• [Work to do] Every line from the one with "Keep writing the" to the one with "1.60, .03, py-.0016)", including those two, is to be copied exactly; all other lines of the entries below are left out.

-- Task input start --

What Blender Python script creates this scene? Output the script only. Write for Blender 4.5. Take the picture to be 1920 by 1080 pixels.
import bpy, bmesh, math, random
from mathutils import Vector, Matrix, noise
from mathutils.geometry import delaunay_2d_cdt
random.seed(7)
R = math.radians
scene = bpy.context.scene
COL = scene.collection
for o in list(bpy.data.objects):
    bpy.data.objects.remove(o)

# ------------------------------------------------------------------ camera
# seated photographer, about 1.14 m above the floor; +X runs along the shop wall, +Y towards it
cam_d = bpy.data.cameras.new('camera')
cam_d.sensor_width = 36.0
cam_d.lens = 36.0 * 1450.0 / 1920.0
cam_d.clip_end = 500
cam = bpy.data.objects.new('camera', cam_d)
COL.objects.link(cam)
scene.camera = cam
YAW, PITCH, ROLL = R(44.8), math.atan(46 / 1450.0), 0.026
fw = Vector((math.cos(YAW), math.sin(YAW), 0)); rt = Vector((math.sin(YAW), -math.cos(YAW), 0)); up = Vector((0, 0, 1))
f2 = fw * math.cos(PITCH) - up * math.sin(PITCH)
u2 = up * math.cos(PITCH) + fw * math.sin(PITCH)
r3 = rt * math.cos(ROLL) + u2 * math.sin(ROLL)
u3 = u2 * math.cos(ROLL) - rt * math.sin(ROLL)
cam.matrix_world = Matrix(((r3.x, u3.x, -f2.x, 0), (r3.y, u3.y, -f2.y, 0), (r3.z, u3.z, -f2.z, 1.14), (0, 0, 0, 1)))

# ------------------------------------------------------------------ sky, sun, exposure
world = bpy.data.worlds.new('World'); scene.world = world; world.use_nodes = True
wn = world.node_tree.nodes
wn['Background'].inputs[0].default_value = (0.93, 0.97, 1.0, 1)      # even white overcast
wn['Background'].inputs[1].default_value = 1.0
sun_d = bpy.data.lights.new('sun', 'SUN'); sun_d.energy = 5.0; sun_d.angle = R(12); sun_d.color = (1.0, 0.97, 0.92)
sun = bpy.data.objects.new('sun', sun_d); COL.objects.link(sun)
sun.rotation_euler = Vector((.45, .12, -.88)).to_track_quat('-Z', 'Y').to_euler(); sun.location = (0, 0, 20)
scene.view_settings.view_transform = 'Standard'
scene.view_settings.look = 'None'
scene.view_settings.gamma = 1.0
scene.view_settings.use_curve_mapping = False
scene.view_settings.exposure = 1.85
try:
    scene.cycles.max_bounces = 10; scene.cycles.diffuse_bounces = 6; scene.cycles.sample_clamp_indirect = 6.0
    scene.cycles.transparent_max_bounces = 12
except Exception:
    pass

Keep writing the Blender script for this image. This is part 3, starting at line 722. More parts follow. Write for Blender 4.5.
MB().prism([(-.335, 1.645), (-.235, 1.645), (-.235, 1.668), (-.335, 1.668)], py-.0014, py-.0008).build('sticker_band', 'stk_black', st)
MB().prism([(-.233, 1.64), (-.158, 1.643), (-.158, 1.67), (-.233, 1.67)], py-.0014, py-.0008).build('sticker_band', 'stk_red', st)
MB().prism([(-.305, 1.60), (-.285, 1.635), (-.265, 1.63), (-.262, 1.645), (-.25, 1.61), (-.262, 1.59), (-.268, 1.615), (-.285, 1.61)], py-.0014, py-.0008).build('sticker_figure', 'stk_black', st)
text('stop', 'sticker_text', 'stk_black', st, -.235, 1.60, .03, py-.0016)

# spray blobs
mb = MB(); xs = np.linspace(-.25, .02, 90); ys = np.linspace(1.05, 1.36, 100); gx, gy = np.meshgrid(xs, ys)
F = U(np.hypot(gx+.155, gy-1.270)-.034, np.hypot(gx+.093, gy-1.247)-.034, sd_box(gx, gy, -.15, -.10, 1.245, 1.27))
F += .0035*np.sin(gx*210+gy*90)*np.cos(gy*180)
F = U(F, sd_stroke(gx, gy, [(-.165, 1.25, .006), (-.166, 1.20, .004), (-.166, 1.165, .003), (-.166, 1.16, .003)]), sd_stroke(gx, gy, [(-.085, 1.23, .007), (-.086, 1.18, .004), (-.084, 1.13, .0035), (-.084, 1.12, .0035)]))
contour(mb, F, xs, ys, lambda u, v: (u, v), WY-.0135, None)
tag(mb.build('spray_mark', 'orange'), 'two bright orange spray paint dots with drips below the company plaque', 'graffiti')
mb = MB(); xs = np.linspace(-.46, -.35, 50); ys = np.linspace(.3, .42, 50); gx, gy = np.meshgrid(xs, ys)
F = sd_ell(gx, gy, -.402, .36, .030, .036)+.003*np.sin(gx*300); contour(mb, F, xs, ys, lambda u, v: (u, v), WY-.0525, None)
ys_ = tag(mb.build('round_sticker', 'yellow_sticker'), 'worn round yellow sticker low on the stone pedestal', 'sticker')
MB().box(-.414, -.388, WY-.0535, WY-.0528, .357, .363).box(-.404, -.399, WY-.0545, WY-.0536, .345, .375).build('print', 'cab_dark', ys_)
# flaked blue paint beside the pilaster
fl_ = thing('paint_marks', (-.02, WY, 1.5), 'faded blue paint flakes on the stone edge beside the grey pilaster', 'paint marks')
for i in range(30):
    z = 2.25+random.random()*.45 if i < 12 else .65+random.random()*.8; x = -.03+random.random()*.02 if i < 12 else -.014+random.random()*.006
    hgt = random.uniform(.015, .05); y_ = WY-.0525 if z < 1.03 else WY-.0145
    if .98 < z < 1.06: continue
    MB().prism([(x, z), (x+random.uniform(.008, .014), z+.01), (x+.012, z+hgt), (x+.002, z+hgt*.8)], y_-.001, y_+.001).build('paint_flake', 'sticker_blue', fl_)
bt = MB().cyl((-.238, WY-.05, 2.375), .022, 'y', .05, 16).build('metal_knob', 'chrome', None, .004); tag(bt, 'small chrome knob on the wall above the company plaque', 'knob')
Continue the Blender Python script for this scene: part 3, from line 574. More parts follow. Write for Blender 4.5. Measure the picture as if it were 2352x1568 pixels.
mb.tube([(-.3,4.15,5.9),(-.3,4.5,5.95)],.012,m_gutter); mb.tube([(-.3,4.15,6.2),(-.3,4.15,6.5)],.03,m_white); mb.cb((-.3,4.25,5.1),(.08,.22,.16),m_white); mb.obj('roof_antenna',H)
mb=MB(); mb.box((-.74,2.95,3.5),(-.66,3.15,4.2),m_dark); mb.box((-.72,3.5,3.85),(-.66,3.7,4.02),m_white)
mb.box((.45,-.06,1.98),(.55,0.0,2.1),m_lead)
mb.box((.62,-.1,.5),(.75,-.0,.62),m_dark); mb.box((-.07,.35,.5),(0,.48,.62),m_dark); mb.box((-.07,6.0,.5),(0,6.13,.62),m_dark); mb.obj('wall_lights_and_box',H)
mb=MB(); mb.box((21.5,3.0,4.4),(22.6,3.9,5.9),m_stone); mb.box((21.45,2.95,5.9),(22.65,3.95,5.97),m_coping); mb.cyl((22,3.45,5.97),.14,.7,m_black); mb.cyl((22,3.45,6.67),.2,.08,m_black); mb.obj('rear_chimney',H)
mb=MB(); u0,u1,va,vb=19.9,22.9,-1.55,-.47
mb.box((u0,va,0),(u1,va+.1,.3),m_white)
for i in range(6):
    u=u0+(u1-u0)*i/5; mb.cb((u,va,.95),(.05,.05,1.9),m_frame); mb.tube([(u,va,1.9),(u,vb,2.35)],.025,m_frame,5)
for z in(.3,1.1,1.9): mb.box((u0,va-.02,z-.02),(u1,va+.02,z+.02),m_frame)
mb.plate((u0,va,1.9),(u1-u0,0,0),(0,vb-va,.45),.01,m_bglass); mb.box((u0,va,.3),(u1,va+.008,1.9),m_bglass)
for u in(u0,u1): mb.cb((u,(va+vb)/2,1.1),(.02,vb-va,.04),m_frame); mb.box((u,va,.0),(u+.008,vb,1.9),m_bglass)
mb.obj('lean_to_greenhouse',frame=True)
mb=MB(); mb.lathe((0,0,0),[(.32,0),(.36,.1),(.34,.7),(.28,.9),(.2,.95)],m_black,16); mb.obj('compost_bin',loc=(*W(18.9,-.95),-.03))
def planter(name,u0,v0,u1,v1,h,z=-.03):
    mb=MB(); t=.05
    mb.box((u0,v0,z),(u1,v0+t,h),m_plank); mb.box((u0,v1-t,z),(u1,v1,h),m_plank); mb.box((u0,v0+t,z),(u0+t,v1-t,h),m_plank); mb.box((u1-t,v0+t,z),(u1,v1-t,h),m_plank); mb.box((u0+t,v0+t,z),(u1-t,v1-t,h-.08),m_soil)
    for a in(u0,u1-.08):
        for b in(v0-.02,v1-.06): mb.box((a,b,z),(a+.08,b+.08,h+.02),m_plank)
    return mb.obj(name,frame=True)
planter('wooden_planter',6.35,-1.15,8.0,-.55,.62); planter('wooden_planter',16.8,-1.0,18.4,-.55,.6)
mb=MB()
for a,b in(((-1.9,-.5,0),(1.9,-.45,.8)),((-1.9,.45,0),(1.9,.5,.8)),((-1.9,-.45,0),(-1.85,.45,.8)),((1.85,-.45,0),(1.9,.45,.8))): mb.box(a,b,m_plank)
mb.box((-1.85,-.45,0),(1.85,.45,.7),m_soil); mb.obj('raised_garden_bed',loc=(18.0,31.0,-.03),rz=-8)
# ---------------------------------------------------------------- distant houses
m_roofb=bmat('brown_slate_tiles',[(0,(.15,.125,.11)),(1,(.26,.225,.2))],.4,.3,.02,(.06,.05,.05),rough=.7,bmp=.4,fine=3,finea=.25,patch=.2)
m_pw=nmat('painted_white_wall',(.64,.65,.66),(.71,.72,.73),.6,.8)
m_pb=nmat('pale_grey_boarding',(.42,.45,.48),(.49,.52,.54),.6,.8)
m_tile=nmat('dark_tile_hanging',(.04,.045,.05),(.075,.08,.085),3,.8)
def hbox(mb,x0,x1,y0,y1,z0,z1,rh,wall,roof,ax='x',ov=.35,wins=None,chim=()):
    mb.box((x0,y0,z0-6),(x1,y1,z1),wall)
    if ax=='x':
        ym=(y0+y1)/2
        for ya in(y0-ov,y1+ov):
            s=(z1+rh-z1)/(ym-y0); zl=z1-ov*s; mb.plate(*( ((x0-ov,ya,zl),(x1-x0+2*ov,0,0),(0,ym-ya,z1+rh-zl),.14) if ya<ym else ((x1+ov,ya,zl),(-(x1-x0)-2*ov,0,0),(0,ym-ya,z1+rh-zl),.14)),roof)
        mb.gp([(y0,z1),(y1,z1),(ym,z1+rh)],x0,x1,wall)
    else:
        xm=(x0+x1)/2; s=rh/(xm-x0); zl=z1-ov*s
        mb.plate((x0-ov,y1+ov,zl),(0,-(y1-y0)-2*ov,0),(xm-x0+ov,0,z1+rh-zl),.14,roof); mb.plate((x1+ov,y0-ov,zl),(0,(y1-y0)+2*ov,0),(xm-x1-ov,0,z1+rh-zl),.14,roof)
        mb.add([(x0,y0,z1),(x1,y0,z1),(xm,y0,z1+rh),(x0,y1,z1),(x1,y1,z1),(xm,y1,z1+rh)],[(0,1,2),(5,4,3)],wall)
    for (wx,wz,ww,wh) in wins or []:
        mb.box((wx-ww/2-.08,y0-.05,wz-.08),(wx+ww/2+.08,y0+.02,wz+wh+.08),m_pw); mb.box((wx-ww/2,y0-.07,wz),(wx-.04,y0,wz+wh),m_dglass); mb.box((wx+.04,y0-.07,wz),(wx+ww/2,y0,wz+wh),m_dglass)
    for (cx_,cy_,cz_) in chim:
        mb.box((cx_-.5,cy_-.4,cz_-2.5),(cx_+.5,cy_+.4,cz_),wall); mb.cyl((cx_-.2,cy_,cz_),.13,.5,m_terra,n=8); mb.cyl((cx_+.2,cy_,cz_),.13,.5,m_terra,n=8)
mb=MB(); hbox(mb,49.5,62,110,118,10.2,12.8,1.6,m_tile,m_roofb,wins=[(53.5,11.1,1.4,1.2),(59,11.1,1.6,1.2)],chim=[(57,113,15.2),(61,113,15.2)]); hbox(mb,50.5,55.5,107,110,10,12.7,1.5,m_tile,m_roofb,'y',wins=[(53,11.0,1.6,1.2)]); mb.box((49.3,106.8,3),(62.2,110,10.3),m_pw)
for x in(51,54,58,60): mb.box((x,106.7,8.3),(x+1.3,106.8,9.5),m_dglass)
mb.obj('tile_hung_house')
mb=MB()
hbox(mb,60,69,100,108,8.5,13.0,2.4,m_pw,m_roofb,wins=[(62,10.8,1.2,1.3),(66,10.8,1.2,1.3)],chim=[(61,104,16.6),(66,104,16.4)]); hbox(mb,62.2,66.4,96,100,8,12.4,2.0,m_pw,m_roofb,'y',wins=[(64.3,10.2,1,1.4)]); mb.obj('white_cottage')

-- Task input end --

• [Reply to the exercise]
Keep writing the Blender script for this image. This is part 3, starting at line 722. More parts follow. Write for Blender 4.5.
MB().prism([(-.335, 1.645), (-.235, 1.645), (-.235, 1.668), (-.335, 1.668)], py-.0014, py-.0008).build('sticker_band', 'stk_black', st)
MB().prism([(-.233, 1.64), (-.158, 1.643), (-.158, 1.67), (-.233, 1.67)], py-.0014, py-.0008).build('sticker_band', 'stk_red', st)
MB().prism([(-.305, 1.60), (-.285, 1.635), (-.265, 1.63), (-.262, 1.645), (-.25, 1.61), (-.262, 1.59), (-.268, 1.615), (-.285, 1.61)], py-.0014, py-.0008).build('sticker_figure', 'stk_black', st)
text('stop', 'sticker_text', 'stk_black', st, -.235, 1.60, .03, py-.0016)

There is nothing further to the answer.